Il en est à se demander comment auraient été la vie de ces 497 personnes si l’État avait adopté une approche kantienne.
( 1 ) PELLETIER, Réjean et TREMBLAY, Manon. (2009) Le parlementarisme canadien. Québec, Canada: Les Presses de l’Université Laval, p. 16.
( 2 ) MILL, John Stuart. (2010) L’utilitarisme. Paris, France: Éditions Flammarion, p. 31.
( 3 ) KANT, Emmanuel. (1993) Fondements de la métaphysique des moeurs. Paris, France: Éditions Le Livre de Poche, p. 104.
( 4 ) PIOTTE, Jean-Marc. (2005) Les grands penseurs du monde occidental. Montréal, Québec: Éditions Fides, p. 332
( 5 ) Ibid, p. 333.
( 6 ) Emmanuel Kant, Fondements de la métaphysique des moeurs, op. cit., p. 105.

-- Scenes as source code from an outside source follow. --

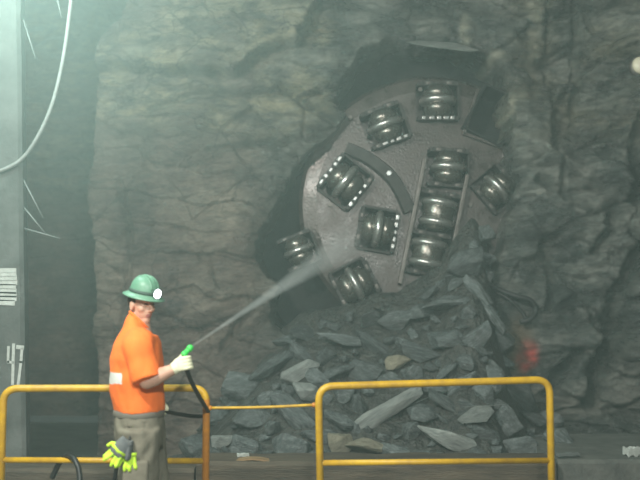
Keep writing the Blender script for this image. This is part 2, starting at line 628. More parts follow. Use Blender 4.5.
# red paint, brown stain and pale marks
red = np.exp(-(((GU - 527) / 11) ** 2 + ((GV - 357) / 15) ** 2) ** 2) * np.clip(0.85 + nC * 0.9 + nD * 0.5, 0, 1)
brn = np.exp(-(((GU - 518) / 15) ** 2 + ((GV - 352) / 34) ** 2) ** 2) * 0.85
pale = np.zeros(N)
for (cu, cv, ru, rv, k) in ((467, 28, 6, 15, 0.8), (536, 25, 7, 60, 0.55), (511, 112, 4, 16, 1.0), (498, 55, 10, 7, 0.6), (185, 58, 4, 12, 0.7),
                            (285, 15, 30, 9, 0.5), (142, 60, 18, 5, 0.5), (505, 120, 5, 20, 0.6), (508, 318, 10, 5, 0.0)):
    pale = np.maximum(pale, k * np.exp(-(((GU - cu) / ru) ** 2 + ((GV - cv) / rv) ** 2) ** 2) * np.clip(0.75 + nC + nD * 0.7, 0, 1))
band_brown = np.clip(sstep(300, 225, GU + nA * 30) * (0.55 + 0.45 * sstep(90, 200, GV)) + 0.35 * np.clip(nA + nD, 0, 1), 0, 1)
band_tan = np.clip(sstep(345, 320, GU) * sstep(150, 110, GV + nD * 20) * (0.62 + nD * 0.8 + nB * 0.6) + sstep(500, 520, GU) * sstep(170, 120, GV + nD * 25) * (0.22 + nD * 0.3), 0, 0.85)

me = bpy.data.meshes.new('wall_back')
co = np.stack([GX, Yf, GZ], 1)
idx = np.arange(N).reshape(NZ, NX)
fa = np.stack([idx[:-1, :-1], idx[:-1, 1:], idx[1:, 1:], idx[1:, :-1]], -1).reshape(-1, 4)
me.vertices.add(N)
me.vertices.foreach_set('co', co.ravel().astype(np.float32))
me.loops.add(fa.size)
me.loops.foreach_set('vertex_index', fa.ravel().astype(np.int32))
me.polygons.add(len(fa))
me.polygons.foreach_set('loop_start', np.arange(0, fa.size, 4, dtype=np.int32))
me.update(calc_edges=True)
me.validate()
for nm, (r, g, b_) in (('stain', (red, pale, brn)), ('seam', (band_brown, band_tan, np.zeros(N)))):
    a = me.attributes.new(nm, 'FLOAT_COLOR', 'POINT')
    a.data.foreach_set('color', np.stack([r, g, b_, np.ones(N)], 1).ravel().astype(np.float32))
wall = new_obj('wall_back', me, M_face)
struct(wall)
_Yg = Yf.reshape(NZ, NX)


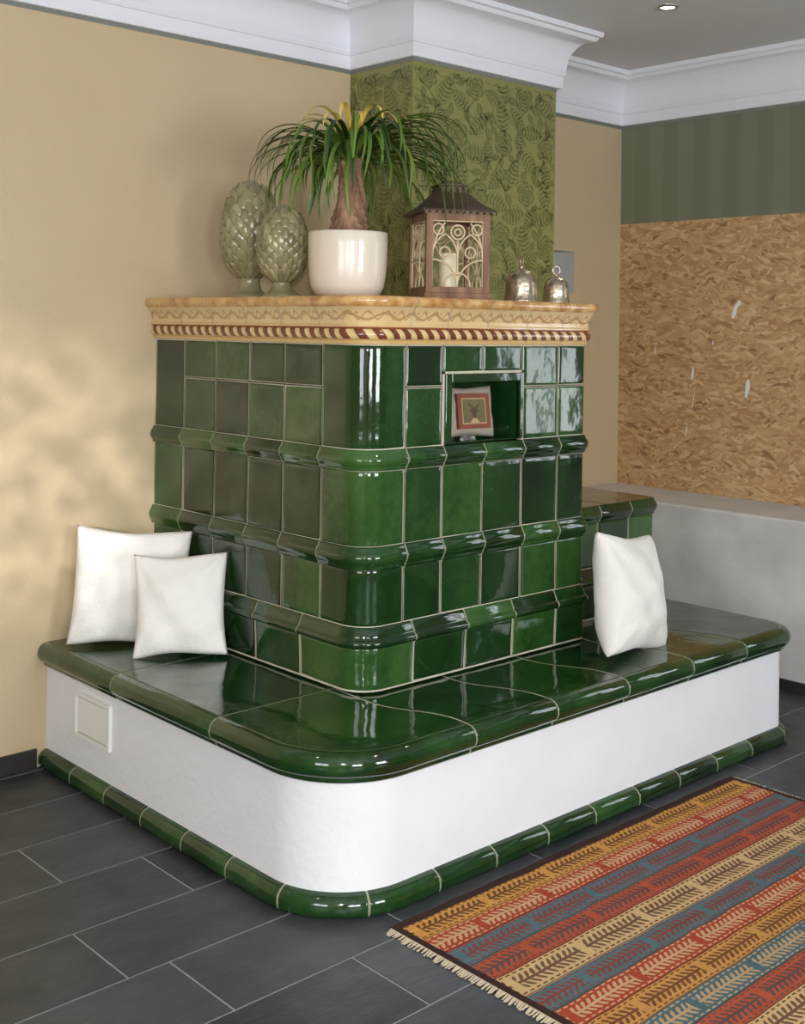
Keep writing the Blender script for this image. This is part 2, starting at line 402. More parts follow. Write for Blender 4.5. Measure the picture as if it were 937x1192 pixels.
mb.add([(2.46,0,1.86),(2.63,0,1.86),(2.63,.14,1.86),(2.46,.14,1.86),(2.46,0,2.09),(2.63,0,2.09),(2.63,.14,2.09),(2.46,.14,2.09)],[(0,1,2,3),(4,5,6,7),(0,3,7,4),(1,2,6,5),(2,3,7,6)],1)
mb.obj('wall_back',[BEIGE,LEDGE],recalc=False)
win_r=(-3.45,-2.7,.95,2.35)
mb=MB()
def quadR(y0,y1,z0,z1,mi): mb.add([(XR,y0,z0),(XR,y1,z0),(XR,y1,z1),(XR,y0,z1)],[(0,1,2,3)],mi)
quadR(-2.4,0,2.267,ZC,0);quadR(-2.4,0,.70,2.267,1);quadR(-2.4,0,0,.70,2)
quadR(win_r[1],-2.4,0,ZC,0);quadR(win_r[0],win_r[1],0,win_r[2],0);quadR(win_r[0],win_r[1],win_r[3],ZC,0);quadR(YF,win_r[0],0,ZC,0)
mb.obj('wall_right',[STRIPE,OSB,GPL],recalc=False)
# plaster chips on the boards
CHIP=simple('plaster_residue',sr(228,226,222),.9,.03)
mb=MB()
for (cy,cz,h,wd,lean) in ((-.75,1.77,.040,.015,.25),(-.768,1.805,.022,.016,.6),(-.495,1.43,.040,.008,.1),(-.83,1.37,.056,.013,.15),(-.62,1.60,.016,.004,0),(-.46,1.12,.03,.004,.2),(-.25,1.55,.022,.004,.2),(-.50,1.28,.05,.0025,.2)):
    n=12;ring=[]
    for k in range(n):
        a=2*pi*k/n;r=random.uniform(.75,1.15);yy=wd*cos(a)*r;zz=h*sin(a)*r
        ring.append((XR-.002,cy+yy-zz*lean,cz+zz))
    mb.add([(XR-.004,cy,cz)]+ring,[(0,1+k,1+(k+1)%n) for k in range(n)])
mb.obj('plaster_residue_patches',CHIP,recalc=False)
# low wall (half-height plaster ledge)
mb=MB();LX,LZ=2.58,.79
mb.box((LX,-2.35,0),(XR-.001,-.001,LZ));mb.obj('wall_low_ledge',GPL,bevel=.012)
mb=MB();mb.box((LX-.008,-2.35,.0),(LX,-.001,.05));mb.obj('baseboard_low_ledge',BLACKB)
fill_win_f=[(-3.6,-2.2,.9,2.4),(-.6,.8,.9,2.4)]  # openings for the added fill windows behind the camera
wallgrid('f',lambda u,z:(u,YF,z),XL,XR,0,ZC,fill_win_f,BEIGE).obj('wall_front',[BEIGE],recalc=False)
win_l=[(-4.6,-3.0,.9,2.4)]
wallgrid('l',lambda u,z:(XL,u,z),YF,0,0,ZC,win_l,BEIGE).obj('wall_left',[BEIGE],recalc=False)
wallgrid('c',lambda u,z:(u,z,ZC),XL,XR,YF,0,[],CEIL).obj('ceiling',[CEIL],recalc=False)
# chimney breast
mb=MB();mb.add([(C0,0,0),(C0,-CD,0),(C1,-CD,0),(C1,0,0),(C0,0,ZC),(C0,-CD,ZC),(C1,-CD,ZC),(C1,0,ZC)],[(0,1,5,4),(1,2,6,5)],0)
mb.add([(C1,-CD,0),(C1,0,0),(C1,0,ZC),(C1,-CD,ZC)],[(0,1,2,3)],1)
chim=empty('chimney_breast');mb.obj('breast_body',[GREENP,BEIGE],chim,recalc=False)
def floral(width,z0,z1,seed,mapf):
    rnd=random.Random(seed);mb=MB()
    def poly(pts):
        if min(p[0] for p in pts)<.003 or max(p[0] for p in pts)>width-.003 or max(p[1] for p in pts)>z1: return
        mb.add([mapf(u,z) for u,z in pts],[tuple(range(len(pts)))])
    def rib(pts,w):
        for i in range(len(pts)-1):
            a,b=Vector(pts[i]),Vector(pts[i+1]);d=(b-a)
            if d.length<1e-6: continue
            n=Vector((-d.y,d.x)).normalized()*w/2;poly([a-n,b-n,b+n,a+n])
    def leaf(x,z,an,L,wd):
        c,s_=cos(an),sin(an);T=lambda u,v:(x+c*u-s_*v,z+s_*u+c*v)
        for sg in (1,-1):
            N=7
            for k in range(N):
                t0,t1=k/N,(k+.62)/N
                w0=wd*sin(pi*t0**.8)*(1-.2*t0);w1=wd*sin(pi*min(1,t1)**.8)*(1-.2*t1)
                poly([T(L*t0,sg*.0012),T(L*t1,sg*.0012),T(min(L,L*t1+.35*w1),sg*(w1+.001)),T(min(L,L*t0+.35*w0),sg*(w0+.001))])
            rib([T(L*t/8,sg*(wd*1.15*sin(pi*(t/8)**.8)+.001)) for t in range(9)],.0032)
    def rose(x,z,r):
        for k,(ro,ri,np_) in enumerate(((r,.74*r,6),(.70*r,.46*r,5),(.42*r,.20*r,4),(.16*r,.0,3))):
            for j in range(np_):
                a0=2*pi*j/np_+k*.7+.12;a1=a0+2*pi/np_*.93
                for q in range(8):
                    t,t2=q/8,(q+1)/8
                    if k<3 and q%2 and 0<q<7: lo=ri+(ro-ri)*.45
                    else: lo=ri
                    A,B=a0+(a1-a0)*t,a0+(a1-a0)*t2;R1=ro*(.86+.16*sin(pi*t));R2=ro*(.86+.16*sin(pi*t2))
                    poly([(x+lo*cos(A),z+lo*sin(A)),(x+R1*cos(A),z+R1*sin(A)),(x+R2*cos(B),z+R2*sin(B)),(x+lo*cos(B),z+lo*sin(B))])
    roses=[]
    iy=0;z=z0+.07
    while z<z1:
        x=.10 if iy%2 else .25
        while x<width:
            rx,rz=x+rnd.uniform(-.03,.03),z+rnd.uniform(-.03,.03);rr=rnd.uniform(.056,.072)
            rose(rx,rz,rr);roses.append((rx,rz,rr));x+=.31
        z+=.225;iy+=1
    placed=list(roses)
    for (rx,rz,rr) in roses:
        sx=rnd.choice((-1,1));rib([(rx+sx*.05*sin(t*.45),rz-rr-.02*t) for t in range(9)],.005)
    tries=0
    while tries<7200:
        L=(.15,.13,.11,.085,.06,.045)[min(5,tries//1200)];tries+=1;x=rnd.uniform(0,width);z=rnd.uniform(z0,z1);a=rnd.uniform(0,2*pi)
        cx,cz=x+cos(a)*L/2,z+sin(a)*L/2
        if all((cx-p)**2+(cz-q)**2>(r+L*.37)**2 for p,q,r in placed):
            leaf(x,z,a,L,L*.25);placed.append((cx,cz,L*.34))
            rib([(x-cos(a)*.012*t-.01*sin(a)*sin(t*.7)*1.5,z-sin(a)*.012*t+.01*cos(a)*sin(t*.7)*1.5) for t in range(6)],.004)
    return mb
floral(C1-C0,1.55,ZB-.03,4,lambda u,z:(C0+u,-CD-.0012,z)).obj('floral_print_front',DARKP,chim,recalc=False)
floral(CD,1.55,ZB-.03,9,lambda u,z:(C0-.0012,-u,z)).obj('floral_print_side',DARKP,chim,recalc=False)
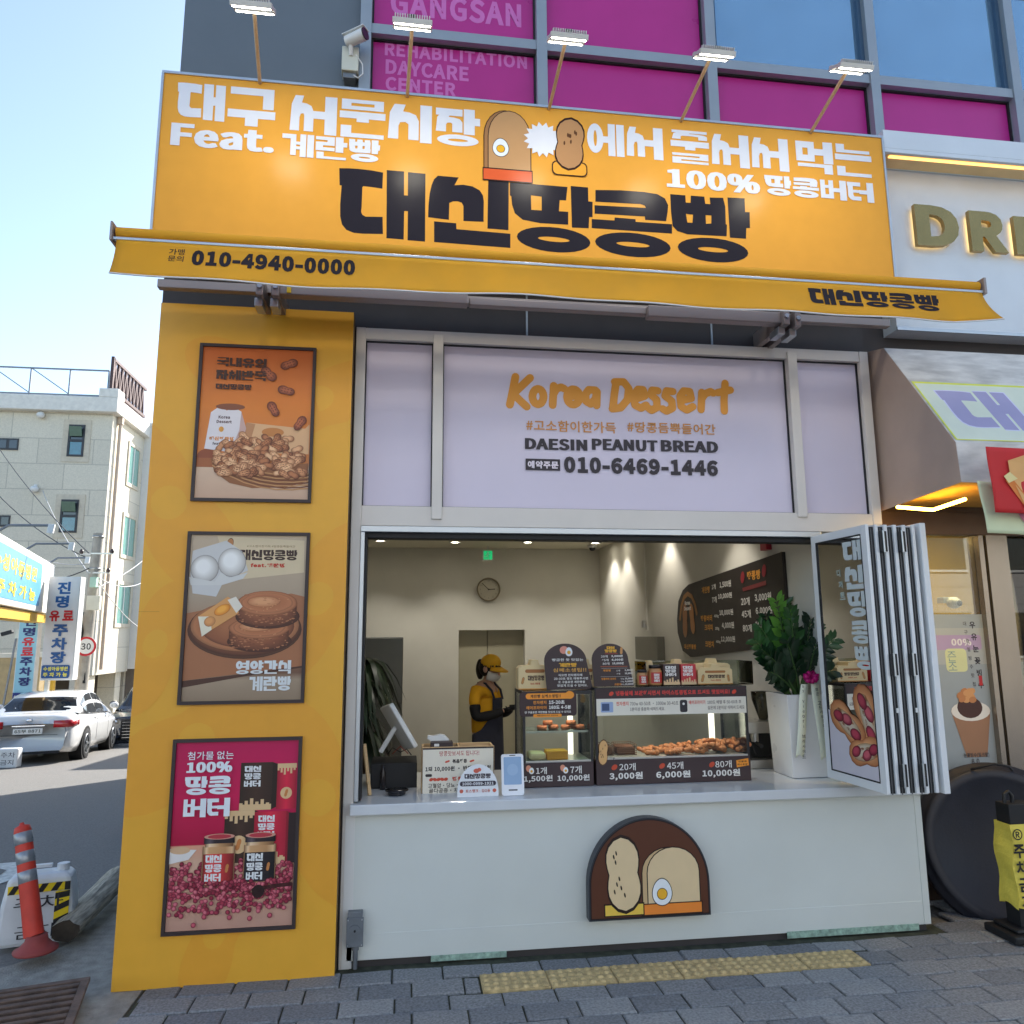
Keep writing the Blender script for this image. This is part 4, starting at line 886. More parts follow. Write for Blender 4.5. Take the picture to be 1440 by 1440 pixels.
t = MB(); t.tube([(q.x+.02, 4.60, q.z-.11), (q.x+.05, 4.585, q.z-.14), (q.x+.08, 4.59, q.z-.1), (q.x+.075, 4.6, q.z-.02), (q.x+.03, 4.58, q.z+.03)], .005, white, 6); t.build('cable', r)

# ================================================================== folding glass door stack
r = empty('folding_window', (2.8, 4.3, .87), 'white framed folding glass panels stacked open against the right jamb', 'folding window')
gl = glass('window_glass', (205, 232, 226), 3.5); LZ0, LZ1 = .922, 2.43
wal = mat('white_profile', (226, 228, 228), .35, var=.02)
xa, xb = 2.625, 2.655; ya, yb2 = W-.02, 4.03
def leaf(xA, xB, first=False):
    l = MB(); e = .05; tk = .021
    d = Vector((xB-xA, yb2-ya, 0)); Ln = d.length; d.normalize(); n = Vector((-d.y, d.x, 0)); up = Vector((0, 0, 1)); O = Vector(((xA+xB)/2, (ya+yb2)/2, (LZ0+LZ1)/2)); hz = (LZ1-LZ0)/2
    for s in (-1, 1): l.obox(O+d*s*(Ln/2-e/2), d, up, n, e/2, hz, tk/2, wal)
    for s in (-1, 1): l.obox(O+up*s*(hz-e/2), d, up, n, Ln/2-e, e/2, tk/2, wal)
    lf = l.build('leaf', r, bevel=.002)
    g = MB(); g.obox(O, d, up, n, Ln/2-e, hz-e, .004, gl); g.build('glass', lf)
    k = MB()
    for s in (-1, 1):
        k.obox(O+d*s*(Ln/2-e-.003)+n*.0, d, up, n, .004, hz-e, .011, black); k.obox(O+up*s*(hz-e-.003), d, up, n, Ln/2-e-.007, .004, .011, black)
    k.build('gasket', lf)
    return lf, O, d, n, Ln, hz
NL = 6; pitch = .059
first = None
for i in range(NL):
    o = leaf(xa+pitch*i*.92, xb+pitch*i, i == 0)
    if first is None: first = o
    if i < NL-1 :
        s = MB(); x = xb+pitch*i+pitch*.5
        s.box(x-.003, x+.003, yb2+.010, yb2+.0125, LZ0-.004, LZ1-.02, mat('grey_seal', (90, 92, 94), .5, .3)); s.box(x-.0175, x+.0175, yb2+.0126, yb2+.5, LZ0+.002, LZ1-.012, black); s.build('seal_gap_filler', o[0])  # grey seal, plus black filler added in place of the gap's shade
    if i in (1, 3):
        for z in (LZ0+.1, (LZ0+LZ1)/2-.05, LZ1-.1):
            s = MB(); x = xb+pitch*i+pitch*.5; s.box(x-.022, x+.022, yb2-.016, yb2-.006, z-.06, z+.06, black); s.cyl((x, yb2-.018, z-.065), (x, yb2-.018, z+.065), .006, .006, silver, 8); s.build('hinge', o[0], bevel=.002)
        s = MB(); s.box(x-.006, x+.006, yb2-.012, yb2-.005, 1.36, 1.385, white); s.build('latch', o[0])
s = MB(); x = xb+pitch*NL-.005; s.box(x-.02, x+.016, yb2-.012, yb2+.48, LZ0-.005, LZ1+.012, wal); s.box(x+.016, x+.026, yb2+.03, yb2+.1, LZ1-.16, LZ1-.06, wal); s.build('end_profile', r, bevel=.003)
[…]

( 7 ) Jean-Marc Piotte, Les grands penseurs du monde occidental, op. cit., p. 332.
( 8 ) Emmanuel Kant, Fondements de la métaphysique des moeurs, op. cit., p. 58 à 59.
( 9 ) Ibid, p. 85.
( 10 ) KANT, Emmanuel. (1985) Critique de la raison pratique. Paris, France: Éditions Folio, p.40 à 41.
( 11 ) Jean-Marc Piotte, Les grands penseurs du monde occidental, op. cit., p. 334.